Voter perception that the Democratic Party is an advocate of “big government,” whether fair or not, will continue to work against the party, Mr. Rasmussen said.

“Most voters believe that cutting spending and reducing deficits is good for the economy, and from that attitude is a challenge for Democrats and where I think it hurts them the most,” he said.

Population patterns

The Democratic Party also has had to contend with shifting demographics, most notably the defection of many white blue-collar voters to the Republican Party.

“It’s not just because of the president’s health care law, and it’s not just because of the temporary issues that occur from candidate to candidate,” Mr. Rasmussen said. “It has been a fundamental change in the perception of the Democratic Party and the perception of what works for the economy.”

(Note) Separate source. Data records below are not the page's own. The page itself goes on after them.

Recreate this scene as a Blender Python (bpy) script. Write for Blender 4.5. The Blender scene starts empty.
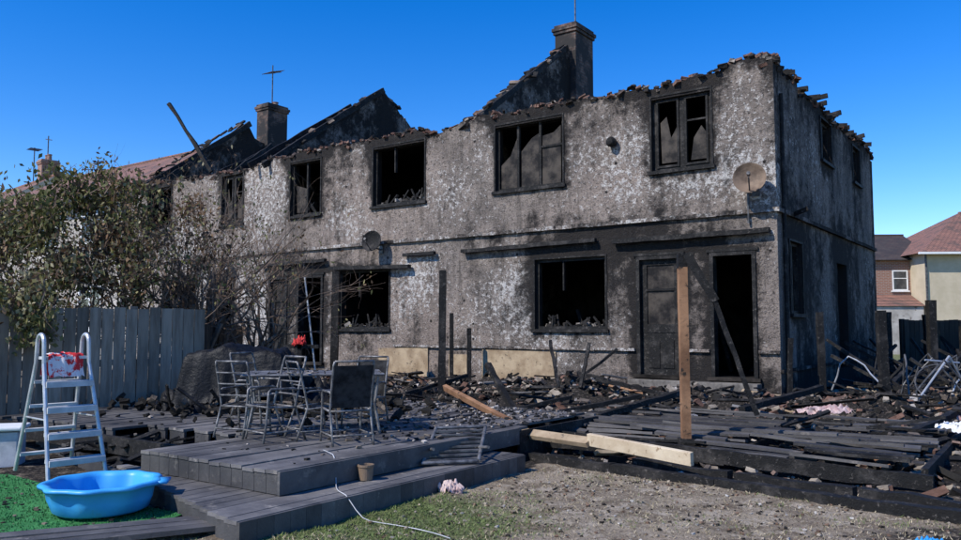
import bpy, math, random
from mathutils import Vector, Matrix, noise, Euler
random.seed(7)
R=random.random
def U(a,b): return a+(b-a)*R()
def fr(x,y,z=0,o=4): return noise.fractal(Vector((x,y,z)),0.9,2.0,o)
def sm(a,b,x):
    t=max(0,min(1,(x-a)/(b-a))); return t*t*(3-2*t)
scene=bpy.context.scene
# ---------------------------------------------------------------- materials
def base(name):
    m=bpy.data.materials.new(name); m.use_nodes=True
    nt=m.node_tree; b=nt.nodes['Principled BSDF']; return m,nt,b
def noi(nt,co,scale,detail=5,rough=.6,dist=0):
    n=nt.nodes.new('ShaderNodeTexNoise'); n.inputs['Scale'].default_value=scale
    n.inputs['Detail'].default_value=detail; n.inputs['Roughness'].default_value=rough; n.inputs['Distortion'].default_value=dist
    nt.links.new(co,n.inputs['Vector']); return n.outputs['Fac']
def ramp(nt,f,a,b):
    r=nt.nodes.new('ShaderNodeMapRange'); r.interpolation_type='SMOOTHSTEP'
    r.inputs['From Min'].default_value=a; r.inputs['From Max'].default_value=b
    nt.links.new(f,r.inputs['Value']); return r.outputs[0]
def mix(nt,f,a,b,mode='MIX'):
    m=nt.nodes.new('ShaderNodeMix'); m.data_type='RGBA'; m.blend_type=mode
    if isinstance(f,(int,float)): m.inputs[0].default_value=f
    else: nt.links.new(f,m.inputs[0])
    for i,c in ((6,a),(7,b)):
        if isinstance(c,tuple): m.inputs[i].default_value=(*c[:3],1)
        else: nt.links.new(c,m.inputs[i])
    return m.outputs[2]
def math_(nt,op,a,b):
    m=nt.nodes.new('ShaderNodeMath'); m.operation=op
    for i,c in ((0,a),(1,b)):
        if isinstance(c,(int,float)): m.inputs[i].default_value=c
        else: nt.links.new(c,m.inputs[i])
    return m.outputs[0]
def coord(nt,stretch=None):
    t=nt.nodes.new('ShaderNodeTexCoord'); o=t.outputs['Object']
    if stretch:
        mp=nt.nodes.new('ShaderNodeMapping'); mp.inputs['Scale'].default_value=stretch
        nt.links.new(o,mp.inputs['Vector']); o=mp.outputs[0]
    return o
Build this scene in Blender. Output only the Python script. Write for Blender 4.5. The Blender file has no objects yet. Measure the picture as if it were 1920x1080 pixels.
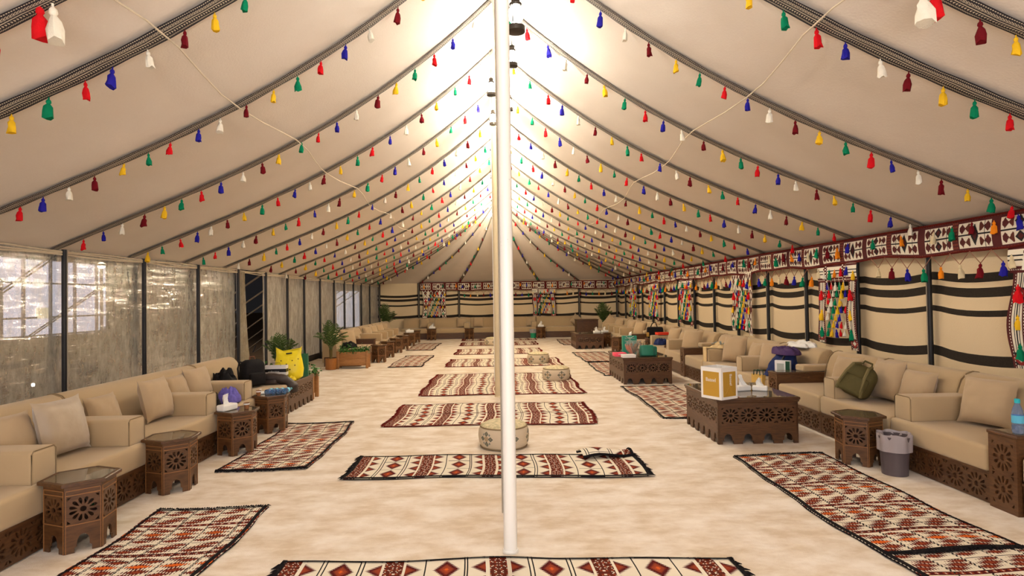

The party’s most loyal supporters, specifically blacks, Hispanics, younger voters and college graduates, still will propel many Democrats to victory in liberal districts nationwide next year.

The heavy concentration of these voters into geographical enclaves — particularly large urban areas and college towns — will make it more difficult for the party to recapture the House anytime soon, said David Wasserman, who covers House races for the Cook Political Report.

“The Democrats’ coalition today is the most geographically inefficient coalition for purposes of winning the House,” he said. “We had this era over the course of the ’50s all the way through the ’90s where we mostly had Republican presidents and a Democratic Congress. We may be entering a new era where the roles are kind of reversed.”

This geographical density for Democrats creates a scenario in which, if all the ballots cast in House races nationally were added together and the Democratic Party won the popular vote, they still could lose the House by two dozen seats, Mr. Wasserman said.

“To the extent that Democrats have a wave election year and are able to win the generic ballot by 5 or more [percentage] points, they have a shot at winning the House,” he said. “But in neutral environment or in a pro-Republican environment, it is Republicans who are going to win the House.”

This article is based in part on wire service reports.